JEREMY HOBSON: Banks have re-opened in Egypt. But the stock market there remains closed this morning. Thirteen days of anti-government protests have sent the Egyptian pound to its lowest level in years. Well remember -- all the turmoil we're seeing in the Middle East started in Tunisia. And now the new transitional government in that country is working to deal with the serious economic problems that sparked the revolution.

Sabri Ben-Achour reports from the capital, Tunis.

SABRI BEN-ACHOUR: Go to a cafe and speak with just about any young person in Tunisia these days and you're bound to hear similar stories. Here's 20 year old Wafa Leman.

WAFA LEMAN: I have a degree in marketing and I'm working in a call center. Some of my colleagues have masters degrees, we even have a guy with a Ph.D. there.

And if they're from the interior of the country, you'll hear how things are even worse there. Kawther Jaballi is 29.

KAWTHER JABALLI: We have five people with masters degrees in my family and none have been able to get a job in five, six years.

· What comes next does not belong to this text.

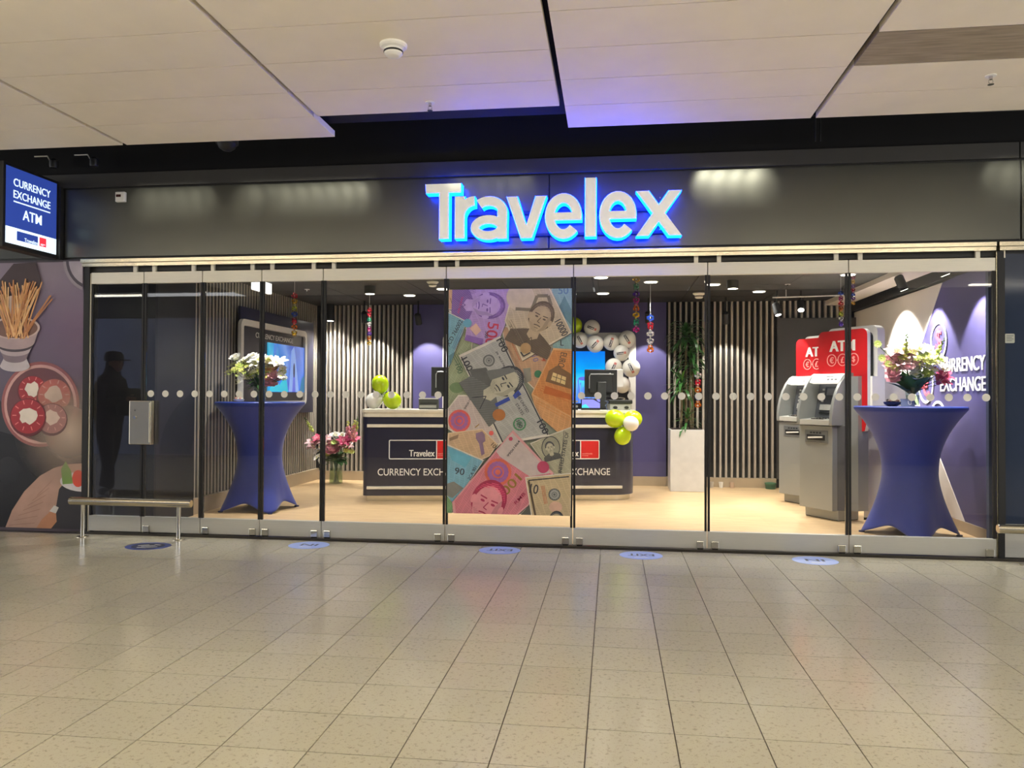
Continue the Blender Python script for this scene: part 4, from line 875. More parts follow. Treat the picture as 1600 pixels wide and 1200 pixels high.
f.poly(circ(-.42, 1.63, .10, 16, .03), E1('violet blue', 96, 110, 214)); f.line([(-.52, 1.62), (-.50, 1.36)], .012, E1('violet blue', 96, 110, 214)); f.line([(-.34, 1.62), (-.36, 1.36)], .012, E1('violet blue', 96, 110, 214))
f.build('screen_picture', sc2)

# ------------------------------------------------------------------ right wall lettering and coin circles
MR = frame((RX-.001, 0, 0), (0, -1, 0), (0, 0, 1))        # reads towards -y, faces -x
wtxt = thing('wall_lettering', 'white lettering CURRENCY EXCHANGE on the blue violet wedge of the right wall', 'lettering', (RX-.01, 1.4, 1.4))
for wd, z0, z1, xa, xb in (('CURRENCY', 1.640, 1.785, -1.916, -.885), ('EXCHANGE', 1.436, 1.580, -1.918, -.875)):
    b = MB(); text(b, wd, MR, xa, xb, z0, z1, bold=.016, depth=.006); b.build('word', M_WHITETXT, wtxt)
M_CORAL = mat('coral print', (236, 92, 110), .4)
for i_, (cy, cz, sym, lab) in enumerate(((1.965, 1.992, '$', 'white coin ring with a coral dollar sign, topmost on the right wall'), (2.318, 1.515, '€', 'white coin ring with a coral euro sign behind the right bouquet'), (1.985, 1.12, '£', 'white coin ring low on the right wall behind the right table top'))):
    t = thing('coin_ring', lab, 'wall emblem', (RX-.006, cy, cz))
    ring_mb(MB(), circ(-cy, cz, .215, 36), circ(-cy, cz, .185, 36), 0, .006, lambda a, b, h: MR @ Vector((a, b, h))).build('ring', M_WHITETXT, t)
    b = MB(); text(b, sym, MR, None, None, cz-.13, cz+.13, cx=-cy, bold=.01, depth=.006); b.build('symbol', M_CORAL, t)

# ------------------------------------------------------------------ counters
CA = R(11.0); CD = Vector((math.cos(CA), math.sin(CA), 0)); CN = Vector((-math.sin(CA), math.cos(CA), 0)); CP = Vector((-3.17, 2.54, 0))
M_CTOP = mat('cream counter top', (226, 220, 204), .35); M_NAVYC = mat('navy counter lacquer', (40, 40, 60), .28, var=.04)
M_PLINTH = mat('mirror plinth', (200, 196, 186), .18, metal=1.)
def counter(label, s0, s1, left, right, logo_c):
    t = thing('counter', label, 'counter', CP+CD*((s0+s1)/2), CA)
    w = (s1-s0)/2; D = .72
    def outline(g):
        rl, rr = (.08, .06) if left else (.06, .30)
        p = []
        for cx, cy, a0, r_ in ((-w+rl, rl, PI, rl), (w-rr, rr, 1.5*PI, rr)):
            n = 8; p += [(cx+(r_-g)*math.cos(a0+PI/2*i/n), cy+(r_-g)*math.sin(a0+PI/2*i/n)) for i in range(n+1)]
        return p+[(w-g, D-g), (-w+g, D-g)]
    MB().prism(outline(.04), 0, .075).build('plinth', M_PLINTH, t, local=True, smooth=True)
    MB().prism(outline(0), .075, 1.09).build('body', M_NAVYC, t, local=True, smooth=True)
    MB().prism(outline(.012), 1.09, 1.125).build('shadow_joint', mat('counter joint', (150, 144, 130), .5), t, local=True)
    MB().prism(outline(-.02), 1.14, 1.18).build('worktop', M_CTOP, t, local=True, bevel=.004)
    MB().prism(outline(-.008), 1.085, 1.14).build('worktop_edge', M_CTOP, t, local=True)
    for z0, z1 in ((.952, .992), (.160, .197)):
        xa, xb = (-w+.055, w-.06) if left else (-w+.06, w-.20)
        MB().box(xa, xb, -.016, .004, z0, z1).build('white_rail', M_CTOP, t, local=True, bevel=.004)
    F_ = frame((0, 0, 0), (1, 0, 0), (0, 0, 1)); c = logo_c
    lg = ring_mb(MB(), rrect(c-.43, c+.43, .542, .792, .018), rrect(c-.418, c+.418, .554, .780, .010), 0.0, .005, lambda a, b, h: (a, -h, b)).build('logo_frame', M_WHITETXT, t, local=True)
    MB().prism([(c+.175, .554), (c+.187, .554), (c+.187, .78), (c+.175, .78)], 0, .005, lambda a, b, h: (a, -h, b)).build('logo_divider', M_WHITETXT, lg, local=True)
    MB().prism([(c+.187, .554), (c+.418, .554), (c+.418, .78), (c+.187, .78)], 0, .004, lambda a, b, h: (a, -h, b)).build('logo_red_square', M_RED, lg, local=True)
    b = MB(); text(b, 'Travelex', F_, c-.17, c+.155, .578, .662, bold=.02, depth=.006); b.build('logo_lettering', M_WHITETXT, lg, local=True)
    b = MB(); text(b, 'worldwide', F_, c+.20, c+.335, .605, .625, bold=.005, depth=.006); text(b, 'money', F_, c+.20, c+.285, .578, .594, bold=.005, depth=.006); b.build('logo_small_print', mat('pale red print', (246, 170, 160), .4), lg, local=True)
    b = MB(); text(b, 'CURRENCY EXCHANGE', F_, c-.57, c+.57, .334, .424, bold=.006, depth=.004); b.build('lettering', M_WHITETXT, t, local=True)
    return t
def cpos(s, d, z=1.18): return CP+CD*s+CN*d+Vector((0, 0, z))
sL = (-2.42+3.17)/math.cos(CA); sR = (-.585+3.17)/math.cos(CA)
counter('navy counter left of the banknote poster, with lime and white balloons on top', 0, 1.62, True, False, sL-.81)
counter('navy counter right of the banknote poster, rounded at its right end', 1.70, 3.565, False, True, sR-(1.70+3.565)/2)

# things on the counters
def monitor(label, s, d, w, h, z0, rz=CA):
    p = cpos(s, d); t = thing('monitor', label, 'monitor', p, rz)
    m = MB().box(-w/2, w/2, 0, .03, z0, z0+h); m.build('back_shell', mat('monitor shell', (42, 43, 43), .45), t, local=True, bevel=.008)
    MB().box(-w*.36, w*.36, -.03, .002, z0+.06, z0+h-.07).build('back_bulge', mat('monitor shell', (42, 43, 43), .45), t, local=True, bevel=.012)
    MB().tube([(-w*.37, -.03, z0+.12), (-w*.37, -.034, z0+h-.10), (-w*.33, -.034, z0+h-.065), (w*.37, -.034, z0+h-.065)], .008, 6).build('pale_rim', mat('monitor rim', (150, 152, 150), .3), t, local=True)
    MB().box(-.06, .06, -.07, -.03, .012, z0+h*.55).build('stand_neck', mat('monitor neck', (58, 60, 58), .4), t, local=True, bevel=.008)
    MB().prism(rrect(-.14, .14, -.14, .10, .03), 0, .012).build('stand_foot', M_DARK, t, local=True)
    MB().prism(circ(w*.28, z0+h-.06, .014, 12), -.0015, .0, lambda a, b, h_: (a, h_, b)).build('badge', M_WHITE, t, local=True)
    return t
monitor('dark monitor seen from behind beside the post, on the left counter', 1.10, .52, .50, .40, .17)
monitor('large dark monitor seen from behind on the right counter', 3.17, .50, .45, .38, .17)
def counter_box(name, label, cat, s, d, w, dp, h, m, extra=None, z=1.18):
    t = thing(name, label, cat, cpos(s, d, z), CA)
    MB().box(-w/2, w/2, 0, dp, 0, h).build('body', m, t, local=True, bevel=.008)
    if extra: extra(t)
    return t
M_PRN = mat('printer grey', (72, 74, 70), .45); M_PRL = mat('printer light grey', (160, 160, 152), .4)
def prn(t):
    MB().box(-.12, .10, -.003, .02, .02, .055).build('tray', M_PRL, t, local=True); MB().box(-.13, .12, .0, .16, .135, .15).build('paper', M_WHITE, t, local=True)
    MB().box(-.11, .11, -.004, 0, .075, .085).build('slot', M_BLACKMETAL, t, local=True)
counter_box('receipt_printer', 'grey receipt printer with white paper on the left counter', 'printer', .83, .20, .26, .2, .135, M_PRN, prn)
t = thing('paper_sheets', 'flat white papers lying on the left counter', 'papers', cpos(.50, .25), CA)
MB().box(-.09, .09, 0, .13, 0, .012).build('sheet', M_WHITE, t, local=True); MB().box(-.10, -.055, .02, .05, .012, .04).build('sheet', M_WHITE, t, local=True)
def cnt(t):
    MB().box(-.155, .16, -.01, .22, .085, .135).build('dark_top', M_DARK, t, local=True, bevel=.01); MB().lathe([(.001, .17), (.05, .168), (.075, .155), (.08, .135)], c=(.01, .10, 0), n=20).build('round_lid', M_CHROME, t, local=True, smooth=True)
    for x in (-.07, .08): MB().prism(circ(x, .035, .03, 14, .02), 0, .006, lambda a, b, h: (a, -h, b)).build('button', M_DARK, t, local=True)
    MB().tube([(-.17, .02, .0), (-.2, 0, .06), (-.16, .02, .11), (-.2, .05, .12)], .006, 6).build('cable', mat('blue cable', (58, 76, 110), .5), t, local=True)
counter_box('coin_counter', 'grey and black coin counting machine at the right end of the right counter', 'machine', 3.36, .10, .28, .24, .085, M_PRL, cnt)
def tab(t):
    f = Flat(frame((0, -.002, 0), (1, 0, 0), (0, 0, 1))); E_ = mat_emit('tablet violet', (120, 122, 232), .8)
    f.poly([(-.12, .03), (.12, .03), (.12, .14), (-.12, .14)], E_); f.poly([(-.12, .03), (-.02, .03), (-.07, .08), (-.12, .06)], mat_emit('tablet cyan', (60, 190, 224), .8)); f.poly([(.03, .14), (.07, .14), (.12, .09), (.12, .105)], M_DARK)
    f.mb.build('screen', f.mats, t, local=True)
    MB().box(-.05, .05, .0, .10, -.0, .01).build('foot', M_DARK, t, local=True)
counter_box('customer_display', 'small violet customer display standing on the right counter', 'screen', 2.965, .10, .26, .025, .155, M_DARK, tab)
t = thing('keyboard_stack', 'flat grey till trays stacked beside the small violet screen', 'till', cpos(2.72, .14), CA)
for k, (h0, m) in enumerate(((.0, M_DARK), (.035, M_PRL), (.06, M_DARK), (.10, M_PRL))): MB().box(-.14, .08, 0, .26, h0, h0+.024).build('tray', m, t, local=True, bevel=.004)
t = thing('white_till', 'small white boxy till behind the large monitor on the right counter', 'till', cpos(3.40, .60), CA)
MB().box(-.10, .10, 0, .10, .31, .56).build('head', M_WHITE, t, local=True, bevel=.01); MB().box(-.025, .025, .03, .07, .01, .31).build('stem', M_WHITE, t, local=True); MB().box(-.09, .09, 0, .12, 0, .012).build('foot', M_WHITE, t, local=True)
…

It's estimated that 30 percent of young graduates are unemployed. Tunisia has invested in education more than almost any other country in the region. But in recent years some economists say the education system has been paying more attention to churning out grads than to making sure they're prepared for the real world. At the same time, the former government neglected economic development in huge swaths of the country. The result: a lot of educated people without jobs, especially in poorer areas.

ELYES JOUINI: That's the major problem that we need to face. Everything leads to that and everything comes from that.

Elyes Jouini is in charge of social and economic reform for Tunisia's transitional government. He says it wants to decentralize decision making and focus economic development on poorer areas.

JOUINI: Right now everything is decided in Tunis as far as investment goes, and that hasn't necessarily corresponded to actual needs.

The new government has already given out cash to unemployed graduates to help make ends meet. It's also looking to boost private sector job creation possibly through simplifying regulations and providing lines of credit.

In Tunis, I'm Sabri Ben-Achour, for Marketplace.